The heart of Eastland mall: Party Palace keeps the beat

Neal Rubin
The Detroit News

Once, Eastland Center was a showplace. Now the beauty supply store is having a sale on wigs.

The edges of the parking lot are pitted and floor tile inside is cracked. Sears bailed out in 2012, leaving a big box of emptiness at the west end of the facility, and there are few sightlines within the mall that don't include an empty storefront.

One of those is next to Tom Zaytuna's convenience store, across from the food court. But if that's all you see, he says, you're looking in the wrong direction.

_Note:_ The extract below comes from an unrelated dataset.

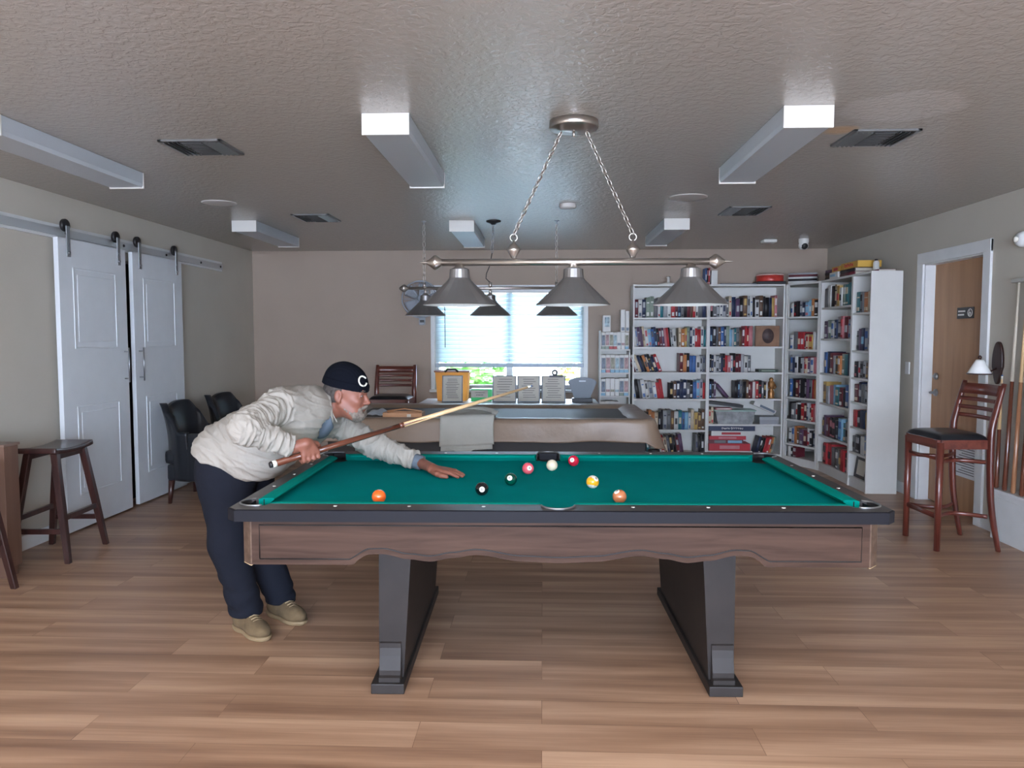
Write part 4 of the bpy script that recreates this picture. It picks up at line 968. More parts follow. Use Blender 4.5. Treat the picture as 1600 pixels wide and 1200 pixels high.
t = thing('spray_can', 'small white can behind the yellow game box', 'can', (3.10, 7.19, TZ))
b = MB(); b.lathe([(0, 0), (.026, 0), (.027, .004), (.027, .10), (.018, .115), (0, .116)], n=20); b.build('body', M['white'], t); b = MB(); b.lathe([(.015, .116), (.015, .13), (0, .132)], n=14); b.build('cap', M['black'], t)
flatbook('m', .20, .16, .018, Tm(3.02, 7.16, TZ, -PI / 2), 'dark maroon book lying on top of the narrow end bookcase')

# ------------------------------------------------------------------ low white rack of puzzle boxes left of the bookcases
PX0, PW = .655, .345; PY0 = 8.645
ZP = [1.288, 1.018, .753, .49, .10]
t = thing('puzzle_shelf', 'low white shelf rack filled with puzzle boxes beside the window', 'shelf rack', (PX0, PY0, 0))
for x in (0, PW - .014):
    b = MB(); b.box(x, x + .014, 0, .26, 0, 1.288, .001); b.build('side_panel', M['white'], t)
for z in ZP: b = MB(); b.box(.014, PW - .014, 0, .26, z - .016, z, .001); b.build('shelf', M['white'], t)
b = MB(); b.box(.014, PW - .014, .254, .26, 0, 1.27); b.build('back_panel', M['white'], t)
b = MB(); b.box(0, .012, 0, .22, 1.2885, 1.50, .001); b.build('end_bracket', M['white'], t)
VP = {'a': ('blue-edged', BM['l']), 'r': ('red-edged', BM['r']), 'w': ('plain white', M['white']), 'g': ('green-edged', BM['e']), 'm': ('pink-edged', BM['i'])}
pics = [mat('puzzle_picture_%s' % n_, c_, .5, var=.6, vscale=30) for n_, c_ in (('slate', (.14, .17, .22)), ('rose', (.36, .22, .22)), ('olive', (.26, .25, .18)), ('aqua', (.30, .40, .44)))]
def pbox(x, z, w_, h_, k, where, i):
    lab = '%s puzzle box, %s from left %s' % (VP[k][0], ORD[i], where)
    r_ = thing('puzzle_box', lab, 'puzzle box', (PX0 + x, PY0 + .012, z), group='puzzle boxes in the low white rack')
    b = MB(); b.box(0, w_, 0, .19, h_ * .16, h_, .0015); b.build('box_lid', M['white'], r_)
    b = MB(); b.box(.001, w_ - .001, .001, .189, 0, h_ * .16, .001); b.build('box_base', VP[k][1] if k != 'w' else M['white'], r_)
    b = MB(); b.box(w_ * .08, w_ * .92, -.001, .001, h_ * .22, h_ * .84 if k != 'w' else h_ * .36); b.build('cover_picture', pics[i % 4], r_)
def prow(s_, z, hs, where, x0=.016, x1=PW - .016):
    n = len(s_); w_ = (x1 - x0) / n
    for i, k in enumerate(s_): pbox(x0 + w_ * i + .001, z + .0005, w_ - .002, hs * (1 if i % 3 else .97), k, where, i)
prow('ggrrwwa', 1.288, .195, 'on top of the white rack')
prow('amaaaa', 1.018, .205, 'on the rack upper shelf')
prow('awwwga', .753, .20, 'on the rack middle shelf')
prow('awww', .49, .20, 'on the rack third shelf', .016, .22)
for x, lab, w_, h_, zz in ((.035, 'puzzle box with aqua picture standing alone atop the rack boxes', .085, .185, 1.487), (.235, 'tall white slim box atop the rack, left of the pair', .05, .25, 1.487), (.290, 'tall white slim box atop the rack, right of the pair', .042, .235, 1.487)):
    r_ = thing('puzzle_box', lab, 'puzzle box', (PX0 + x, PY0 + .02, zz), group='boxes standing on the rack boxes')
    b = MB(); b.box(0, w_, 0, .12, 0, h_, .0015); b.build('box_lid', M['white'], r_); b = MB(); b.box(w_ * .2, w_ * .85, -.0012, .0, h_ * (.3 if w_ > .06 else .05), h_ * (.9 if w_ > .06 else .2)); b.build('cover_picture', pics[3 if w_ > .06 else 0], r_)

# ------------------------------------------------------------------ white folding table under the window and what stands on it
TX0, TX1, TY0, TY1, TT = -1.33, .60, 7.92, 8.60, .72
t = thing('folding_table', 'long white folding table under the window behind the covered table', 'table', (TX0, TY0, 0))
b = MB(); b.box(0, TX1 - TX0, 0, TY1 - TY0, TT - .04, TT, .008); b.build('tabletop', mat('pale_table_top', (.66, .70, .74), .35), t)
for x in (.2, TX1 - TX0 - .2):
    for y in (.08, TY1 - TY0 - .08):
        b = MB(); b.tube([(x, y, 0), (x, y, TT - .04)], .013, 10); b.build('leg', M['steel'], t)
def onT(px, py, z=TT): return at(px, py, z=z)
def pxw(px0, px1, y): return at(px1, 600, y=y).x - at(px0, 600, y=y).x
# amber bin with lid
yb = 8.28; x0 = at(680, 600, y=yb).x; w_ = pxw(680, 732, yb)
bn = thing('storage_bin', 'amber tinted clear bin with black handle at window, left', 'bin', (x0, yb, TT))
b = MB(); pr = [(.025, 0), (w_ - .025, 0), (w_, .315), (0, .315)]; b.prism(pr, 0, .24, Matrix(((1, 0, 0, 0), (0, 0, 1, 0), (0, 1, 0, 0), (0, 0, 0, 1)))); o = b.build('tub', M['amber'], bn)
b = MB(); b.box(-.012, w_ + .012, -.012, .252, .316, .334, .004); b.build('lid', mat('rust_lid', (.28, .12, .08), .4), bn)
b = MB(); b.tube([(w_ * .30, -.02, .322), (w_ * .38, -.025, .350), (w_ * .62, -.025, .350), (w_ * .70, -.02, .322)], .012, 8); b.build('handle', M['black'], bn)
bn = thing('storage_bin', 'clear pale bin standing behind the amber bin', 'bin', (x0 + .11, 8.545, TT)) if False else None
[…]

Zaytuna, 54, is behind the counter at the Party Palace, probably the closest thing to a small-town general store you'll ever find in a shopping center.

"Hey, Washington, D.C.," he says, and a dapper salesman from the 42nd Street clothing shop laughs. His first name is Washington, and the same modest joke draws the same reaction every day.

Zaytuna works pretty much 70 hours a week. Drinks, snacks, lottery tickets, Mylar balloons, a few school supplies, some gift wrap, a rack of socks: if it'll help you through the day, he probably stocks it.

He'll never see $37.4 million, the amount the New York-based owner of the Harper Woods mall reportedly still owes on a $39.5 million loan.

He worried when Ashkenazy Acquisition Corp. missed a payment last month, and he took a financial hit along with everyone else when some idiot fired three aimless shots into the mall on Mother's Day and the police had to close the building.

But that's not the story of Eastland, he'll tell you. Lift your gaze from the faded flooring and you'll see people like him, hanging in there and doing their best to earn a living. You'll see customers who want what the stores are selling, even if the shops and shoppers aren't as high-end as they were a few decades ago.

It's sort of like Detroit: do you focus on the people who left, or the people who are still there? On the Sears that closed, or the Macy's, Burlington Coat Factory and Shoppers World whose doors are still wide open?

Zaytuna operates in the here, the now and the hello. He has customers to serve, and often as not, he knows their names.

"How much?" asks a girl in a denim jacket and furry boots, holding up a juice box. The answer is 59 cents or two for $1, but that's not what Zaytuna says.

Instead, he offers an accommodating smile: "How much you got?"

A renovation in the mid-1970s left the previously open-air Eastland Center with a roof, as well as rows of palm trees.

He knows the people

Eastland Center opened in 1957, three years after Northland Center in Southfield.

Northland, also owned by Ashkenazy, closed a month ago. Ashkenazy opted to not return a call about the future of Eastland, but Northland's contents are up for auction today at with minimum bids of $5.

At Party Palace, most items cost less than that.

A slender clerk from down the corridor stops in for a cellophane-wrapped cinnamon roll: $1. She exits past a retiree who lives nearby and is comfortable enough at the center to arrive without his bridgework. He's sipping an Arizona Sweet Tea.

"People like the mall," Zaytuna says. "This gentleman, he's here every day."

Zaytuna would know.

Serving a need

Raised in Iraq, Zaytuna moved to Detroit at 18. There's a wide Chaldean business network here, but he wasn't yet a part of it; all he had was energy, ambition and an English vocabulary that tapped out after "Hi, how are you?"

Now he has a wife, four teenage children and a house in Commerce Township, 45 miles from the mall.

At various points, he owned a phone store and a restaurant. Seven years ago, he bought the convenience store. It's been a relentless pace since he laid off his assistant, "but I enjoy working, to be honest with you."

He pauses as a mall custodian in a red golf shirt comes to the counter with a bottle of fruit juice. She's still wearing her latex gloves, and she doesn't have any cash.

Zaytuna logs the purchase in a spiral notebook. "She'll pay it back," he says.

As for the larger debt, the one you can't simply carry over until payday, he's determined to be optimistic.

Sure, he says, the mall owner missed a payment, but it's just one.

"I don't believe it'll close," he says confidently. "This area needs this kind of mall."

But then his voice drops: "What do you hear?"

In uncertain times, he would gladly pay for reassurance, if only it were for sale.